A big 7 for "features"?
Only a 6 for a product that mostly doesn't work and may require the installation of a new OS to mostly not work?
Seems to me I could get an easy 5.0 from these guys by duct-taping a non-functional USB cable to a lead pencil, and sending it in for review.
With a 400Mhz processor and 64MB of ram, this little display has quite a bit of power packed in it. Which begs the question, anyone gotten Linux to run on it yet?
Ok,
#1) The terminal services in Windows2000 was in the server only, it was not in any of the desktop OS versions of Windows 2000. Additionally it was nearly as optimized as the version that is in the WindowsXP line.

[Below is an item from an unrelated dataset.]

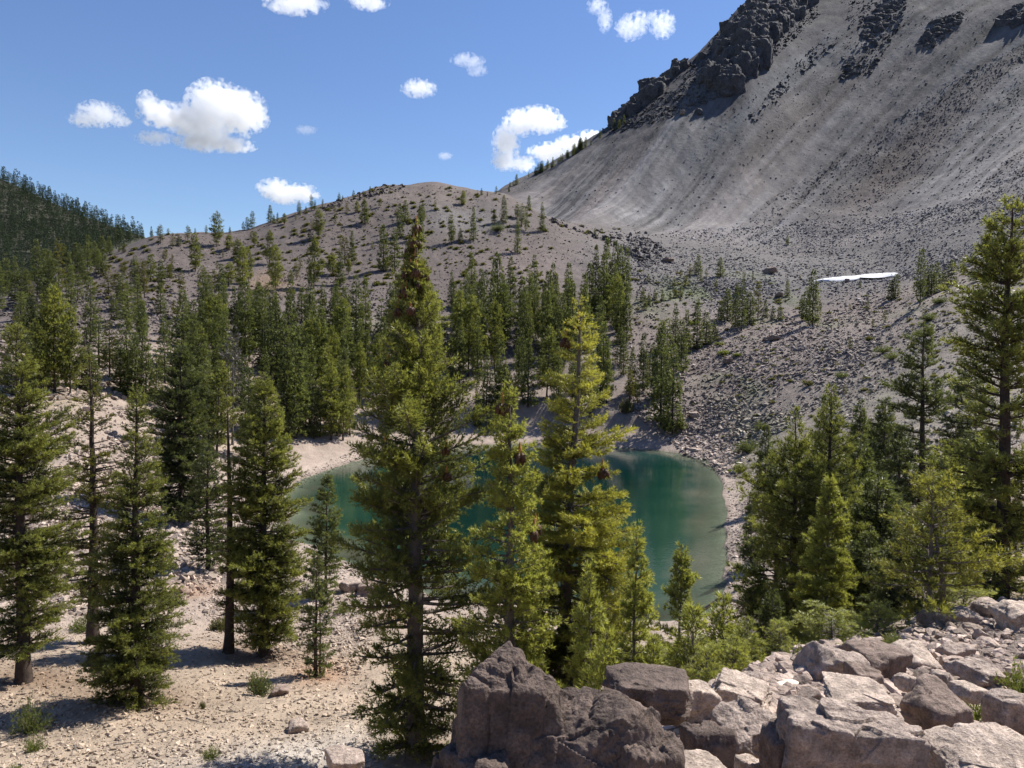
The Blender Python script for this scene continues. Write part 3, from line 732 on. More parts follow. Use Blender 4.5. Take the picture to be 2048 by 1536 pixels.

The performance of remote desktop and terminal services (in Windows 2003 server) is drastically more advanced that what shipped in Windows 2000. In addition, the terminal services that were in WIndows 2000 server didn't support many of the features that a product like this would need, such as Remote Sound, High and True Color Display, etc.
#2) XP Home Version also does not have the remote desktop capabilities built into it. So technically it just can't do it.
(However I don't agree with Microsoft's release of the Home version as I also disagree with it having feature cuts from the Pro version and complained constantly during the beta, to the point where many of the Pro features were put back in the Home version - Basically the Home Version needs to go and I suspect that there won't be a Home version much longer as XP is evolved into Longhorn.)
#3) Microsoft is updating WindowsXP Pro to allow users to have a 'Smart Display' and also let another user use the same PC as the same time. In other words, they are removing the 1 user limit that the smart display users have complained about. This is in beta testing and should be availabe with SP2 of XP.
Also look for performance enhancements in the upcoming update that are targeted at the Remote desktop client that will benefit 'Smart Display' PCs. For exmaple, video playback should be possible remotely, which will be quite a trick if they can pull it off considering the overhead of screen draws, let alone video streaming.